■ **Task description**
Extract each line of the material that follows exactly and omit its pictures.
------------------------------------------------------------------------
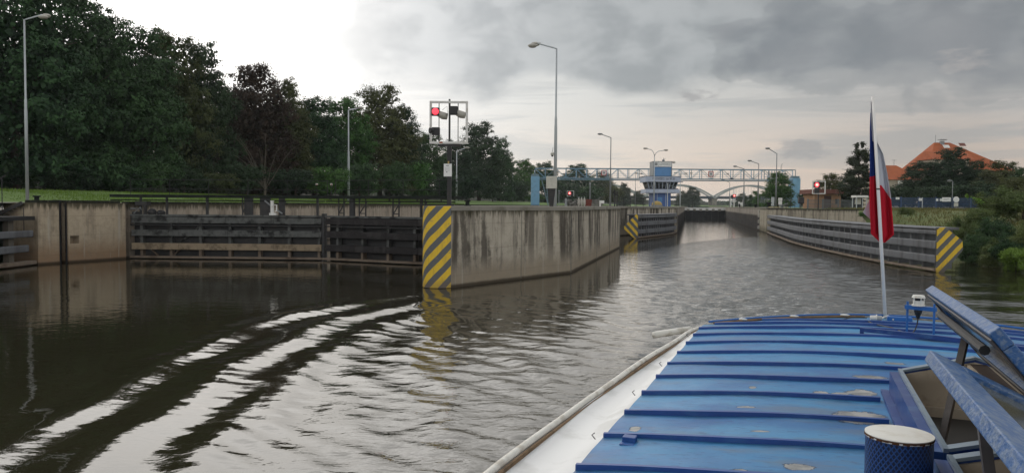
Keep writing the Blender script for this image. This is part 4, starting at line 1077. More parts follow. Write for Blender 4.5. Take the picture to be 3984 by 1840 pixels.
# vent cylinder
vq = L(3.42, .367, 0); vq.z = rz_(.367, 3.42)
b = MB(); n = 48
for z in (0.0, .243):
    b.v += [(.124 * math.cos(2 * math.pi * i / n), .124 * math.sin(2 * math.pi * i / n), z) for i in range(n)]
b.f = [(i, (i + 1) % n, n + (i + 1) % n, n + i) for i in range(n)]; b.mi = [0] * n
vent = b.build('vent', M['mesh'], boat, smooth=True, loc=vq)
b = MB(); b.tube([(0, 0, .244), (0, 0, .258)], .1265, 48); b.build('vent_cap', M['ventcap'], vent)
b = MB()
for i in range(64):
    a0, a1 = 2 * math.pi * i / 64, 2 * math.pi * (i + 1) / 64; h_ = .004 + .010 * (0.5 + 0.5 * math.sin(i * 1.9) * math.sin(i * .37))
    b.face([(.1275 * math.cos(a0), .1275 * math.sin(a0), .255), (.1275 * math.cos(a1), .1275 * math.sin(a1), .255), (.1275 * math.cos(a1), .1275 * math.sin(a1), .255 - h_), (.1275 * math.cos(a0), .1275 * math.sin(a0), .255 - h_)][::-1])
b.build('cap_rust', M['rust'], vent)
# navigation light on its blue bracket
def bl(v): return BMI @ v
pL, pR = roof_hit(3528, 1291), roof_hit(3632, 1304)
b = MB()
for q in (pL, pR): b.bar(q + Vector((0, 0, -.01)), q + Vector((0, 0, .285)), .018, .018)
qa, qb = pL + Vector((-.015, 0, .235)), pR + Vector((.015, 0, .235)); qb.z = qa.z
b.bar(qa, qb, .05, .036)
lb = b.build('light_bracket', M['bracketblue'], boat)
qm = (qa + qb) / 2 + Vector((-.02, 0, .02))
b = MB(); b.tube([qm, qm + Vector((0, 0, .012))], .056, 20); b.tube([qm + Vector((0, 0, .075)), qm + Vector((0, 0, .098))], [.058, .048], 20); b.tube([qm + Vector((0, 0, .012)), qm + Vector((0, 0, .048))], .044, 20)
for i in range(5):
    a = i * 1.26; b.bar(qm + Vector((.047 * math.cos(a), .047 * math.sin(a), .01)), qm + Vector((.047 * math.cos(a), .047 * math.sin(a), .08)), .008, .008)
b.build('navigation_light', M['railwhite'], lb)
b = MB(); b.tube([qm + Vector((0, 0, .048)), qm + Vector((0, 0, .076))], .030, 16); b.build('light_lens', M['glass'], lb)
b = MB(); b.tube([qm + Vector((0, 0, -.04)), qm + Vector((0, 0, -.06)), qm + Vector((0, 0, -.09)), qm + Vector((0, 0, -.12))], [.036, .033, .02, .012], 12); b.build('light_socket', M['rubber'], lb)
b = MB(); b.tube([qm + Vector((0, 0, -.12)), qm + Vector((-.005, 0, -.17)), qm + Vector((-.02, -.01, -.215)), qm + Vector((-.045, -.03, -.25))], .006, 6); b.build('light_cable', M['rubber'], lb)
g0, g1_ = roof_hit(3347, 1297), roof_hit(3700, 1336)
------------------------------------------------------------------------
■ **Answer to this exercise**
Keep writing the Blender script for this image. This is part 4, starting at line 1077. More parts follow. Write for Blender 4.5. Take the picture to be 3984 by 1840 pixels.
# vent cylinder
vq = L(3.42, .367, 0); vq.z = rz_(.367, 3.42)
b = MB(); n = 48
for z in (0.0, .243):
    b.v += [(.124 * math.cos(2 * math.pi * i / n), .124 * math.sin(2 * math.pi * i / n), z) for i in range(n)]
b.f = [(i, (i + 1) % n, n + (i + 1) % n, n + i) for i in range(n)]; b.mi = [0] * n
vent = b.build('vent', M['mesh'], boat, smooth=True, loc=vq)
b = MB(); b.tube([(0, 0, .244), (0, 0, .258)], .1265, 48); b.build('vent_cap', M['ventcap'], vent)
b = MB()
for i in range(64):
    a0, a1 = 2 * math.pi * i / 64, 2 * math.pi * (i + 1) / 64; h_ = .004 + .010 * (0.5 + 0.5 * math.sin(i * 1.9) * math.sin(i * .37))
    b.face([(.1275 * math.cos(a0), .1275 * math.sin(a0), .255), (.1275 * math.cos(a1), .1275 * math.sin(a1), .255), (.1275 * math.cos(a1), .1275 * math.sin(a1), .255 - h_), (.1275 * math.cos(a0), .1275 * math.sin(a0), .255 - h_)][::-1])
b.build('cap_rust', M['rust'], vent)
# navigation light on its blue bracket
def bl(v): return BMI @ v
pL, pR = roof_hit(3528, 1291), roof_hit(3632, 1304)
b = MB()
for q in (pL, pR): b.bar(q + Vector((0, 0, -.01)), q + Vector((0, 0, .285)), .018, .018)
qa, qb = pL + Vector((-.015, 0, .235)), pR + Vector((.015, 0, .235)); qb.z = qa.z
b.bar(qa, qb, .05, .036)
lb = b.build('light_bracket', M['bracketblue'], boat)
qm = (qa + qb) / 2 + Vector((-.02, 0, .02))
b = MB(); b.tube([qm, qm + Vector((0, 0, .012))], .056, 20); b.tube([qm + Vector((0, 0, .075)), qm + Vector((0, 0, .098))], [.058, .048], 20); b.tube([qm + Vector((0, 0, .012)), qm + Vector((0, 0, .048))], .044, 20)
for i in range(5):
    a = i * 1.26; b.bar(qm + Vector((.047 * math.cos(a), .047 * math.sin(a), .01)), qm + Vector((.047 * math.cos(a), .047 * math.sin(a), .08)), .008, .008)
b.build('navigation_light', M['railwhite'], lb)
b = MB(); b.tube([qm + Vector((0, 0, .048)), qm + Vector((0, 0, .076))], .030, 16); b.build('light_lens', M['glass'], lb)
b = MB(); b.tube([qm + Vector((0, 0, -.04)), qm + Vector((0, 0, -.06)), qm + Vector((0, 0, -.09)), qm + Vector((0, 0, -.12))], [.036, .033, .02, .012], 12); b.build('light_socket', M['rubber'], lb)
b = MB(); b.tube([qm + Vector((0, 0, -.12)), qm + Vector((-.005, 0, -.17)), qm + Vector((-.02, -.01, -.215)), qm + Vector((-.045, -.03, -.25))], .006, 6); b.build('light_cable', M['rubber'], lb)
g0, g1_ = roof_hit(3347, 1297), roof_hit(3700, 1336)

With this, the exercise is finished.